Exercise prompt: Print the lines of the listing below verbatim from its first line through the line bearing "put(mb, [([(-.002+.008*math.cos(2*PI*i/9)*(1+.2*(i %". Any pictures are to be omitted.

□ □ □ □ □

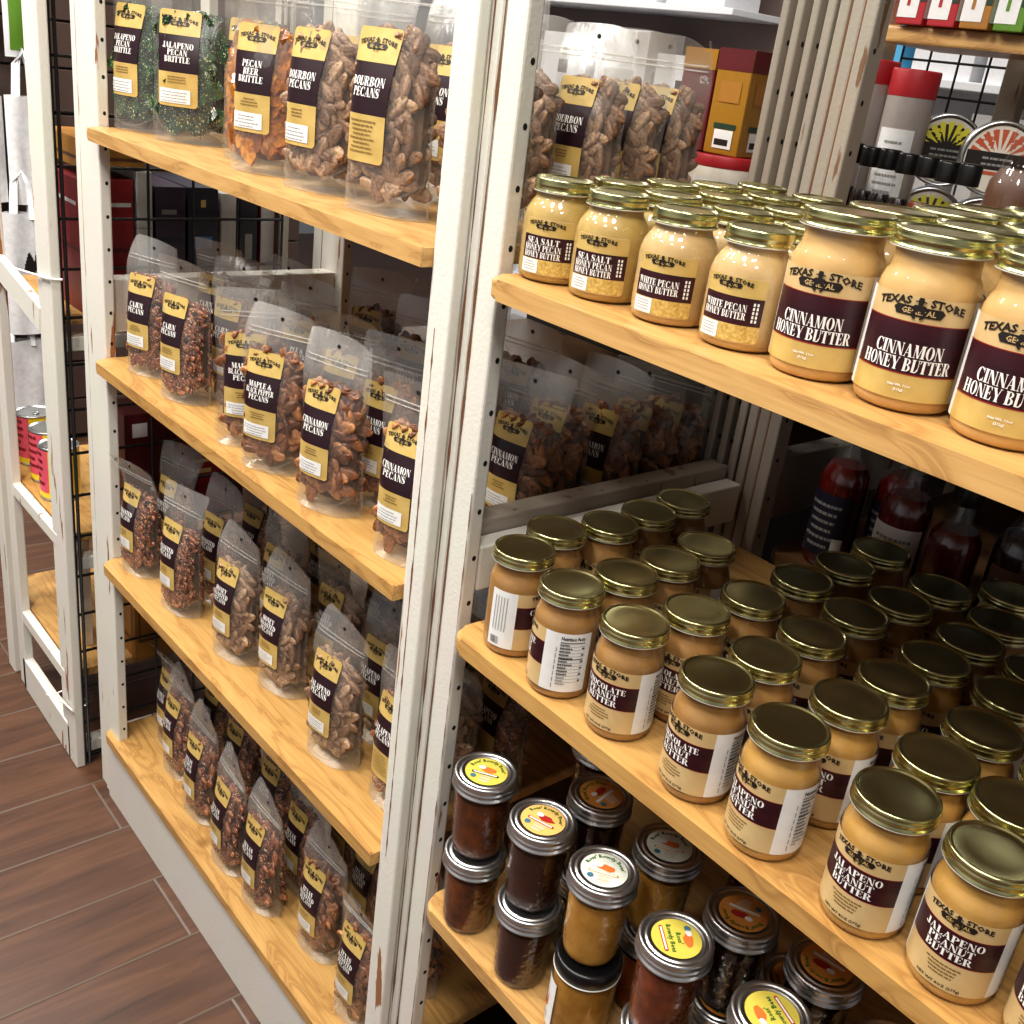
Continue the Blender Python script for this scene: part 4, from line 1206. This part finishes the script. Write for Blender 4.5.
# the jar with a black lid under the golden jam
t = thing('sauce_jar', 'black-lidded jar of golden brown spread with a white label, under the golden jam jar', 'jar', (.997, .014, R3+.0002), math.radians(-40))
sp = [(.024, .0004), (.030, .001), (.0325, .004), (.0330, .008), (.0330, .072), (.0318, .078), (.0300, .082), (.0300, .088)]
inst('spread', jar_fill(inner(sp, .0012, .08), mat_jam('brown_spread', srgb(140, 96, 30), srgb(172, 124, 52), 0), name='spread'), t)
inst('glass', jar_glass(sp), t)
mb = MB(); mb.lathe([(.0325, .0835), (.0336, .0845), (.0336, .0975), (.0322, .0992), (.030, .0996), (.0285, .0986), (.0005, .0986)], 56, 'black_plastic'); mb.lathe([(.0326, .0822), (.0340, .0826), (.0340, .0838), (.0326, .0842)], 56, 'white_rim'); mb.build('lid', t)
mb = MB(); fn = cyl(.0331); band(mb, -.017, .017, .008, .068, fn, 'white_paper', 12)
put(mb, [([(-.002+.008*math.cos(2*PI*i/9)*(1+.2*(i % 2)), .036+.012*math.sin(2*PI*i/9)) for i in range(9)], 'orange_ink', 2), ([(-.004+.004*math.cos(2*PI*i/8), .033+.009*math.sin(2*PI*i/8)) for i in range(8)], 'red_ink', 3)]+lines2d(0, .020, .024, 3, .004, .0014, 'grey_ink', random.Random(3)), fn); mb.build('label', t)

# ------------------------------------------------------------------ goods behind
def carton(name, label, cat, x0, x1, y0, y1, z, h, mat, bands=(), group=None, rz=0, face='+x'):
    """printed box: body plus printed panels on the two faces that show"""
    cx, cy = (x0+x1)/2, (y0+y1)/2; w, d = x1-x0, y1-y0
    t = thing(name, label, cat, (cx, cy, z+.0003), rz, group)
    mb = MB(); mb.box(-w/2, w/2, -d/2, d/2, 0, h, mat, .0015)
    if bands:
        for f in ('+x', '-y'):
            L = d if f == '+x' else w
            for u0, u1, v0, v1, m_, ly in bands:
                p = _rect((u0-.5)*L, v0*h, (u1-.5)*L, v1*h)
                if f == '+x': vs = [(w/2+.0004+ly*.0003, a, b_) for a, b_ in p]
                else: vs = [(a, -d/2-.0004-ly*.0003, b_) for a, b_ in p]
                mb.add(vs, [(0, 1, 2, 3)], m_)
    mb.build('body', t)
    return t
for n_, c in (('c_red', (124, 16, 24)), ('c_red2', (176, 36, 44)), ('c_darkred', (84, 14, 20)), ('c_yellow_shade', (158, 112, 22)), ('c_boxred_shade', (92, 16, 24)), ('c_navy', (30, 26, 44)), ('c_purple', (52, 36, 58)), ('c_grey', (196, 194, 190)), ('c_green', (96, 140, 40)), ('c_tea', (228, 220, 204)),  # the mix boxes' yellow and red are darkened in colour for shade
              ('c_cyan', (90, 180, 224)), ('c_dkgreen', (34, 60, 44)), ('c_amber', (168, 116, 44)), ('c_brown', (92, 60, 40)), ('c_white', (236, 236, 238)), ('c_pink', (226, 90, 110)), ('c_orange', (232, 150, 60)), ('c_blue', (70, 110, 170)), ('c_slat', (84, 66, 58)), ('c_slat2', (132, 112, 106))):
    M[n_] = flat('colour_'+n_[2:], srgb(*c), .45)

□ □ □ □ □

Exercise result:
Continue the Blender Python script for this scene: part 4, from line 1206. This part finishes the script. Write for Blender 4.5.
# the jar with a black lid under the golden jam
t = thing('sauce_jar', 'black-lidded jar of golden brown spread with a white label, under the golden jam jar', 'jar', (.997, .014, R3+.0002), math.radians(-40))
sp = [(.024, .0004), (.030, .001), (.0325, .004), (.0330, .008), (.0330, .072), (.0318, .078), (.0300, .082), (.0300, .088)]
inst('spread', jar_fill(inner(sp, .0012, .08), mat_jam('brown_spread', srgb(140, 96, 30), srgb(172, 124, 52), 0), name='spread'), t)
inst('glass', jar_glass(sp), t)
mb = MB(); mb.lathe([(.0325, .0835), (.0336, .0845), (.0336, .0975), (.0322, .0992), (.030, .0996), (.0285, .0986), (.0005, .0986)], 56, 'black_plastic'); mb.lathe([(.0326, .0822), (.0340, .0826), (.0340, .0838), (.0326, .0842)], 56, 'white_rim'); mb.build('lid', t)
mb = MB(); fn = cyl(.0331); band(mb, -.017, .017, .008, .068, fn, 'white_paper', 12)
put(mb, [([(-.002+.008*math.cos(2*PI*i/9)*(1+.2*(i % 2)), .036+.012*math.sin(2*PI*i/9)) for i in range(9)], 'orange_ink', 2), ([(-.004+.004*math.cos(2*PI*i/8), .033+.009*math.sin(2*PI*i/8)) for i in range(8)], 'red_ink', 3)]+lines2d(0, .020, .024, 3, .004, .0014, 'grey_ink', random.Random(3)), fn); mb.build('label', t)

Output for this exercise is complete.